Was im Winter 2015 die Messerintifada war, ist im Winter 2016 die
Feuerintifada. Aber jeder Morgen in Akko riecht wie ein Neubeginn.
Erel ist Jüdin, Saed ist Muslim. Sein Unterricht findet auf Arabisch statt,
ihrer auf Hebräisch. Wenn sie in der Schule sitzen, liegen 1,1 Kilometer
zwischen ihnen. 14 Minuten zu Fuß. Fünf Minuten mit dem Auto. Eine direkte
Buslinie gibt es nicht.
Obwohl die Küstenstadt am Mittelmeer recht klein ist, gibt es unsichtbare
Grenzen. Die Altstadt gehört den Arabern, die Neustadt den Juden. Die Juden
kommen in die Altstadt, wenn sie Hummus essen wollen. Die Araber besuchen
manchmal den McDonald’s in der Neustadt. Sonst bleibt man unter sich. In
einem Land, in dem sich die Völker seit hundert Jahren bekämpfen,
mindestens, ist der einzige Weg, miteinander zu leben, offenbar die
Ignoranz.
Aber Erel und Saed kennen sich. Und das liegt auch an Schimon Peres.
Schimon Peres ist in diesem Jahr gestorben. Er war einer der prägendsten
Politiker, die Israel je hatte. Er hat den Staat mitgegründet, war
Integrationsminister, Verteidigungsminister, Außenminister, zweimal
Ministerpräsident und schließlich Staatspräsident. 1994 bekam er zusammen
mit Jassir Arafat und Jitzhak Rabin den Friedensnobelpreis. Nie lag eine
Lösung des Konflikts näher als damals. Aber dann wurde Rabin ermordet.
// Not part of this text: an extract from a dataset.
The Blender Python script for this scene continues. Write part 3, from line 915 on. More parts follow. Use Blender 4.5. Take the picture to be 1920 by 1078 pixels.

Ariel Scharon ging auf dem Tempelberg spazieren und löste damit die Zweite
Intifada aus. Es folgten blutige Jahre mit vielen Toten, viele Kriege:
Libanon, Gaza.
## Eine Gemeinsamkeit: die Jogginganzüge
Schimon Peres hat an den Frieden geglaubt. Vor zwanzig Jahren gründete er
das Peres Center for Peace. Peres war überzeugt, dass Technik helfen würde,
und entwarf Programme wie „Bridges for Peace“: Zwei Schulklassen sollten
per Videochat miteinander sprechen, über ihren Alltag, auch wenn sie nur
fünf Minuten voneinander entfernt wohnen. Nach einem Jahr sollten sie sich
treffen.
Das Feuer glomm noch in Haifa, wenige Kilometer von Akko entfernt, als Erel
und Saed im November 2016 sich auf den Weg zum See Genezareth machten. Am
Abend zuvor waren weitere arabische Jugendliche verhaftet worden. Die
Stimmung war angespannt. Die Mediatoren des Seminars berieten sich per
Telefonkonferenz: Sollten sie über die Feuer sprechen? Nach langer
Diskussion entschieden sie: Nein, sie würden warten, bis die Jugendlichen
damit anfingen.
Die jüdischen Schüler hatten Angst vor dem Treffen. Klauen die? Was denken
die über uns? Über den Holocaust? Sind die mit Attentätern verwandt?
Und auch die arabischen Jugendlichen fühlten sich unwohl: Halten die uns
für Terroristen? Können sie unsere Kultur akzeptieren? Waren ihre
Geschwister in Gaza und haben unsere Cousins umgebracht?
Im Seminarraum setzen sie sich getrennt voneinander. Dabei sind sie rein
äußerlich nicht voneinander zu unterscheiden. Niemand trägt Kopftuch oder
Kippa. Die Haare der Mädchen fallen lang und lockig, viele tragen
Jogginganzüge, meistens schwarz, meistens Adidas.
## Mit verbundenen Augen
Die Mediatorin ist Araberin, sie spricht Hebräisch und Arabisch. Sie teilt
die Jugendlichen in Gruppen ein, die sie nach Früchten benennt, die in
beiden Sprachen gleich lauten. Sie ruft: Erdbeere. Dann: Wassermelone. Und:
Fruchtsalat. Die Jugendlichen sollen sich mischen.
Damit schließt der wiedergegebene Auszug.